Plusieurs ivoiriens vont perdre la vie ce jour-là, massacrés par les militaires de Robert Guéi. Ce dernier se disant être « venu pour balayer le pays » finira par s’enfuir face à la détermination des populations. Guéi n’est plus de ce monde. En janvier 2001, le régime de Laurent Gbagbo a un an. Au cours d’un meeting à Korhogo pour les campagnes des élections municipales, Alassane Ouattara lance une bombe loin d’être une boutade : « le Rdr n’attendra pas 2005 pour arriver au Pouvoir ». Comment est-ce possible quand on sait que c’est chaque 5 ans que les élections présidentielles sont organisées ? Ouattara avait sa petite idée derrière la tête. Le 19 septembre 2002, un coup d’Etat frappe le pouvoir de Laurent Gbagbo, mais il échoue. Ses auteurs se replient à Bouaké et coupent le pays en deux parties : « un Nord dioula et musulman » et un « Sud chrétien ».

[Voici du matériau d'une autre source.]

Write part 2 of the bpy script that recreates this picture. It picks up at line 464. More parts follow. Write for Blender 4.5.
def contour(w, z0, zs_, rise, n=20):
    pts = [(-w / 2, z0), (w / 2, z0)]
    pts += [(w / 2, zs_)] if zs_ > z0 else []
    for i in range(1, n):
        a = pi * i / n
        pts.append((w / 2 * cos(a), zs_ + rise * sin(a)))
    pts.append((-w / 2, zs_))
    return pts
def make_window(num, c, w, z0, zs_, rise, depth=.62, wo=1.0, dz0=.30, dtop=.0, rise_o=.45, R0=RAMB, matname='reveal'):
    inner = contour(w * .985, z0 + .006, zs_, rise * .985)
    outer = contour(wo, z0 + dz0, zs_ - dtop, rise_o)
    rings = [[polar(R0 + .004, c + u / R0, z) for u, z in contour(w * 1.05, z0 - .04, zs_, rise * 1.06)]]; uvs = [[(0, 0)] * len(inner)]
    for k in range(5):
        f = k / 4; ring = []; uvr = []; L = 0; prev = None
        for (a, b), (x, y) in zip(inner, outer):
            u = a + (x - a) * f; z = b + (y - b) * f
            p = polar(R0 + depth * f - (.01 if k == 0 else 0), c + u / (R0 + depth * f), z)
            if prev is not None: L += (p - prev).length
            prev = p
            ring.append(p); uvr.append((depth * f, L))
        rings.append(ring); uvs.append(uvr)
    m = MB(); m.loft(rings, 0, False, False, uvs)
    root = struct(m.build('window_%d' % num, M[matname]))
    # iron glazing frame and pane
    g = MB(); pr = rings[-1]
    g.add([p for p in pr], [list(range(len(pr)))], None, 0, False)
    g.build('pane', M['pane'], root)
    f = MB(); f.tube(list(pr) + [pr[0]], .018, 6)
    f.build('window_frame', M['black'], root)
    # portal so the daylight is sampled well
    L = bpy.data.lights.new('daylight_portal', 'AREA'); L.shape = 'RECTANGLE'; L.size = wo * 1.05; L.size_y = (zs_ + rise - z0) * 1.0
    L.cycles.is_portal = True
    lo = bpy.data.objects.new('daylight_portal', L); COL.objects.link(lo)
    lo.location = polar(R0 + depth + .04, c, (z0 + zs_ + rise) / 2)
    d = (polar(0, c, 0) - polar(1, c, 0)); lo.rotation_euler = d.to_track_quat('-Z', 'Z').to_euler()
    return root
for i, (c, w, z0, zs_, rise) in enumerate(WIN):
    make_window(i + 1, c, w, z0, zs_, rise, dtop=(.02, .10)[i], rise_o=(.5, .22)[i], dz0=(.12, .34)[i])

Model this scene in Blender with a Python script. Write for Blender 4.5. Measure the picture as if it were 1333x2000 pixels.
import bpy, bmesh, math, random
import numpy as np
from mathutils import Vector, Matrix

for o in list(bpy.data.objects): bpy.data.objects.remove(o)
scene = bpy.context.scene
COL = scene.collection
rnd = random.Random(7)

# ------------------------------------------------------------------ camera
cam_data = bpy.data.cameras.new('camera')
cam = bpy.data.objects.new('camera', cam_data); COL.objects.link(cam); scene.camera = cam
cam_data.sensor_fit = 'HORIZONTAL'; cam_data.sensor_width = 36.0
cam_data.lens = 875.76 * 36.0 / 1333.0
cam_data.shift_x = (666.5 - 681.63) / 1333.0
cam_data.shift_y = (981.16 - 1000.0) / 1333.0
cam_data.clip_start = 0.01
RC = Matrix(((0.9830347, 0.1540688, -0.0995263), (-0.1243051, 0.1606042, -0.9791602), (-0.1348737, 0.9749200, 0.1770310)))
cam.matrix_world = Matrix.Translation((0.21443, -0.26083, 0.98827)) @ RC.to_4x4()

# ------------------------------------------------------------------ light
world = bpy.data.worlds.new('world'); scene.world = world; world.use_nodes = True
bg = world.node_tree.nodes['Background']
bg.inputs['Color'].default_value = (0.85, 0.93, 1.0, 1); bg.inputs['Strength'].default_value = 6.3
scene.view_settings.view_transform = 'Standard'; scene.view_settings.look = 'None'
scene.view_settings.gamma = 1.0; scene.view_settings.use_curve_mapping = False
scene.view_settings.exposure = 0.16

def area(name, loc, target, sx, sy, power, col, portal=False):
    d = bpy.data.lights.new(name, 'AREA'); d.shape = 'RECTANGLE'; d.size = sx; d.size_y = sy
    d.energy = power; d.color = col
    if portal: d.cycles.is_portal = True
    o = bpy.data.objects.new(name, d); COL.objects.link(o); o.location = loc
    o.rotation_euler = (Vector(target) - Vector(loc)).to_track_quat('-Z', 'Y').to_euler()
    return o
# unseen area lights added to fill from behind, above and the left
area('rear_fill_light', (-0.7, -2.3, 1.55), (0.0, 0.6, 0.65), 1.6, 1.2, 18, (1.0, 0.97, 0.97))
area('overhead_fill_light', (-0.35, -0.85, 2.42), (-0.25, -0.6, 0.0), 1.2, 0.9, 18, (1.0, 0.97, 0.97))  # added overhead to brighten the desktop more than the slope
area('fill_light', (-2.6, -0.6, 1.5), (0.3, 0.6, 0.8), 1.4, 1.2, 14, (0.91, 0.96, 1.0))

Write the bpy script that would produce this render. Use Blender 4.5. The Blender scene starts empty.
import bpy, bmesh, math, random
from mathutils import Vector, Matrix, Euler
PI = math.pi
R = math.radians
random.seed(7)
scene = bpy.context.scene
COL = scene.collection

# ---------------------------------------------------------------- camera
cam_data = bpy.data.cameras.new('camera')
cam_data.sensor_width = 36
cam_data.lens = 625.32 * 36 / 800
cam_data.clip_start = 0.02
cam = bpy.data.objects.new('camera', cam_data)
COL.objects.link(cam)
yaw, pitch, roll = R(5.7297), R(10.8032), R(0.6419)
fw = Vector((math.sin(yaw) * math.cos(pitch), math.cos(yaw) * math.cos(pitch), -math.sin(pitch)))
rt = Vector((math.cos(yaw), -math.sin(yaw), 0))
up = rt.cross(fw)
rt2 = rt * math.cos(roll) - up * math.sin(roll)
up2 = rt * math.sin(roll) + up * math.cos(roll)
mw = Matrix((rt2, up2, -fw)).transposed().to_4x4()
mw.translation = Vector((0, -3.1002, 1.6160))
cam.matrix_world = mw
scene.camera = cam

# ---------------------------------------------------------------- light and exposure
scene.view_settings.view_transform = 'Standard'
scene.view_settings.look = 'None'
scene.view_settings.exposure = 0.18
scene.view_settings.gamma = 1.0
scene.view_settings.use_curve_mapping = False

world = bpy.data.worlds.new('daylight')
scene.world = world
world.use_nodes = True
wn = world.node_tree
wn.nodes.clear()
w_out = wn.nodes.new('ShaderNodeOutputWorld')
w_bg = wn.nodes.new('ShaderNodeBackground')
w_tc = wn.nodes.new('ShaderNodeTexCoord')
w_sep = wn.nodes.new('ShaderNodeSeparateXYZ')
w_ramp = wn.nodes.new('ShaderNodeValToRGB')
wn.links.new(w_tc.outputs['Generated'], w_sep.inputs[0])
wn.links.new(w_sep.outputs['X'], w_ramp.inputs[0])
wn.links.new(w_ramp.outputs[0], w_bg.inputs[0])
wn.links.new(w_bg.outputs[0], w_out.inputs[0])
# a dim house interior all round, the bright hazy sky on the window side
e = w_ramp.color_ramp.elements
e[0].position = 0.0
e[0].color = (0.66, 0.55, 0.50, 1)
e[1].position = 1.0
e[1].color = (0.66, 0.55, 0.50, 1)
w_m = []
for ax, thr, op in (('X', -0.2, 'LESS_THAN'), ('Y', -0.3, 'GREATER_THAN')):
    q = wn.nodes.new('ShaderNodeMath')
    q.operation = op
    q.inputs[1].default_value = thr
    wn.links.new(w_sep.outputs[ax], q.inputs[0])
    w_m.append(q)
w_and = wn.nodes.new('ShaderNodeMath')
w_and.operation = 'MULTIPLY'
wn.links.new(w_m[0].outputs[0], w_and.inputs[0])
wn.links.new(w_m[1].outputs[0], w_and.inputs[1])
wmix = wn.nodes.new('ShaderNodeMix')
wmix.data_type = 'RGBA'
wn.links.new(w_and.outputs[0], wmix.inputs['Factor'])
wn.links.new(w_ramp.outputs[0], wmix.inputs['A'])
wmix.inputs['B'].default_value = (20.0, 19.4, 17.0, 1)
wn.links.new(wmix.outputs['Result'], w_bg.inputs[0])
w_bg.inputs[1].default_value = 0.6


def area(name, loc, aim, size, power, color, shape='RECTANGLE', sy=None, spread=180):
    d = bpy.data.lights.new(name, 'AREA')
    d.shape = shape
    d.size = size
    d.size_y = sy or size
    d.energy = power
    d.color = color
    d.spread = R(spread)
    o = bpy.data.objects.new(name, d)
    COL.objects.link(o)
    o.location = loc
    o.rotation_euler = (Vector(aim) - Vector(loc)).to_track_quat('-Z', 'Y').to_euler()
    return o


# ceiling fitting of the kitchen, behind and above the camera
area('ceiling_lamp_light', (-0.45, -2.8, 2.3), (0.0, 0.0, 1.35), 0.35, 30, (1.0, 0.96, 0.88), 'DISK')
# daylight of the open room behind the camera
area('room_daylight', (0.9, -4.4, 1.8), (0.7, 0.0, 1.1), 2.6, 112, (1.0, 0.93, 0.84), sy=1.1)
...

Des années plus tard, en avril 2011, Ouattara a fini par ravir le pouvoir d’Etat au prix des milliers de morts, d’exilés, d’estropiés, des marqués à vie, des disparus, des charniers, des handicapés. C’est aussi cela Alassane Ouattara au Pouvoir et les journaux proches de lui devraient jouer un rôle de conscience du peuple plutôt que les pyromanes.